Many of us spend our time in the field dashing around making photographs. We may take a couple of shots of the same or similar compositions before we move on to to find something new. I think our intention here is to get as many shots in the bag as we can during the session. Even if we tell ourselves we're not trusting to luck we're secretly hoping that there's something worthwhile waiting on the memory card for us when we get home.
I often see this on workshops. Attendees will quickly find a shot, make a couple of variations within the space of a few minutes and then go and look for something else.
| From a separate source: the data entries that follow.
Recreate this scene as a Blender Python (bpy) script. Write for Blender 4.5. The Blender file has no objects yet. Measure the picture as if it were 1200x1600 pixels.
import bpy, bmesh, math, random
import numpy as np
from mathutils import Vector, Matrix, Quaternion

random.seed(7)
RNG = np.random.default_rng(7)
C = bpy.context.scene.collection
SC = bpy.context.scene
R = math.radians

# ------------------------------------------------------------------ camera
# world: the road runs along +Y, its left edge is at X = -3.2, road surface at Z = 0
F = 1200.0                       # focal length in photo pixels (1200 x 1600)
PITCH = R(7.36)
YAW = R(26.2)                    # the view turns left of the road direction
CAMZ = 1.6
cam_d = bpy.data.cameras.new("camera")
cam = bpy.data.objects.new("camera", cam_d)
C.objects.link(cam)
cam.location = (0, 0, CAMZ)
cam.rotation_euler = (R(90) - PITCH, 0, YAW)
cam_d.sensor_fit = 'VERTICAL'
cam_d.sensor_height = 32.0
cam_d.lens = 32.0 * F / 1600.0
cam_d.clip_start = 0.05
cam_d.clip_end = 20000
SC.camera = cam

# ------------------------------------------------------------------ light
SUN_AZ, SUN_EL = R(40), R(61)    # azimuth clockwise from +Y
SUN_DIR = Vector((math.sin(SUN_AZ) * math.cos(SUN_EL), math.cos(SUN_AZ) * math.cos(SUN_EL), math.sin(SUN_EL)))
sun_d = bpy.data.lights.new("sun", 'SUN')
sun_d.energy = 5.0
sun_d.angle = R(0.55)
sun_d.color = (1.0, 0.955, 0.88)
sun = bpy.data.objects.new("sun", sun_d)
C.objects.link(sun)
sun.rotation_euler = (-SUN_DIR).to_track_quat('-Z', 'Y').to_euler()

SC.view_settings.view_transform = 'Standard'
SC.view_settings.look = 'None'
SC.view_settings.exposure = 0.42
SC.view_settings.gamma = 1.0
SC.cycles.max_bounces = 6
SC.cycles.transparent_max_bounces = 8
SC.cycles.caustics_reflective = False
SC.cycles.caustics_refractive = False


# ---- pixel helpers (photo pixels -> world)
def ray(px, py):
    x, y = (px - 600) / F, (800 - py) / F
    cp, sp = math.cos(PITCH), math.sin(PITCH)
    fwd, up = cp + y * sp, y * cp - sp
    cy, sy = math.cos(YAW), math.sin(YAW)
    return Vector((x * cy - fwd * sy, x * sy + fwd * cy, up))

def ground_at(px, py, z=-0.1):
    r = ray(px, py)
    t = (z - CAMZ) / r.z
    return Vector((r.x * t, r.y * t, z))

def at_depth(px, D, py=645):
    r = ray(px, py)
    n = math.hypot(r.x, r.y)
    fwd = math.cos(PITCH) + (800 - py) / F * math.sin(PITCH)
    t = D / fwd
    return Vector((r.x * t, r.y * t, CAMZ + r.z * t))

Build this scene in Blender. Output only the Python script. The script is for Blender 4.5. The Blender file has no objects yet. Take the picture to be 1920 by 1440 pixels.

I myself have fallen victim of this, being pulled up for it by Bruce Percy when I attended one of his workshops a few years ago.
So when I say 'we' of course I mean 'me'. We all need to sloooooow down.
This is the chief advantage of using a tripod I think. When we're setting up and bound to the tripod, our shooting rate is necessarily slowed down.
Further the oft quoted advice of 'work the scene' also caused me to slow down and take my time. Instead of spending minutes with a composition, if I find something that draws me in I will spend 30 minutes, maybe even an hour, slowly and intentionally changing the composition of my shot. 'What works?', 'What doesn't work?', 'How can I make this shot stronger?", 'What if I tried...?', 'What is this shot about?'. I find that this iterative and interrogative approach really helps to make stronger images. Sometimes the first image I make in a series is the best, sometimes it's the last, and sometimes it's one in the middle. Not all of my refinements work, but at least they are made with purpose rather than hope.
But at the weekend, this idea of 'slowing down' was taken to a whole new level. Dav talked about sitting eating sandwiches, just watching and absorbing. David Ward talked about being still and waiting for the scene to 'reveal how it wants to be photographed'. For my sins I can't remember exactly how Paul Wakefield described it, but he keeps diaries of his thoughts and things he collects as he sits and takes in a scene.
I remember Bruce Percy talking about the same, about letting the 'landscape seep into your bones'. I also remember watching a video with David Chalmers in conversation with Joe Cornish (here) where David talked about just relaxing in the landscape, even taking a nap, waking to the landscape afresh.
Much of the work of the artists mentioned here is described as 'contemplative'. We wonder how they do it. We rush around the wood, the seashore or wherever trying to recreate it, trying to work out what the trick is.
But perhaps the trick is exactly that which makes their work so; quiet contemplation. For all their vision, craft and genius these artists would no doubt fail in their intention if they too rushed around the landscape snapping images. It seems absurd to suggest that the way to create quiet, contemplative images is to...be quiet and contemplative. Maybe it's too obvious to point out but it seems to me to have been missed by many - myself most of all.
That time taken to absorb our environment, to be at one with the landscape (hippy sounding or not), to awaken our senses so dulled by our urban and digitised lives, perhaps that's an important part of the equation. Perhaps the key part of the equation.
Let's use 10 to represent how many of us start running around at full speed, taking as many images as possible and being ultimately disappointed with the results (and I still do this when I'm particularly excited by a location).
Maybe a 5 can be used to represent taking some time, slowing down to make a really good job of a few images once we find them.
And maybe a 1 is really slowing down, taking a nap, sitting for an hour or two, enjoying some food and listening to the wind rustling the leaves on the trees. Letting the landscape speak, and taking the time to listen. Maybe that's a 1, and maybe that's the - incredibly obvious - answer for better and more contemplative images. Quality, not quantity.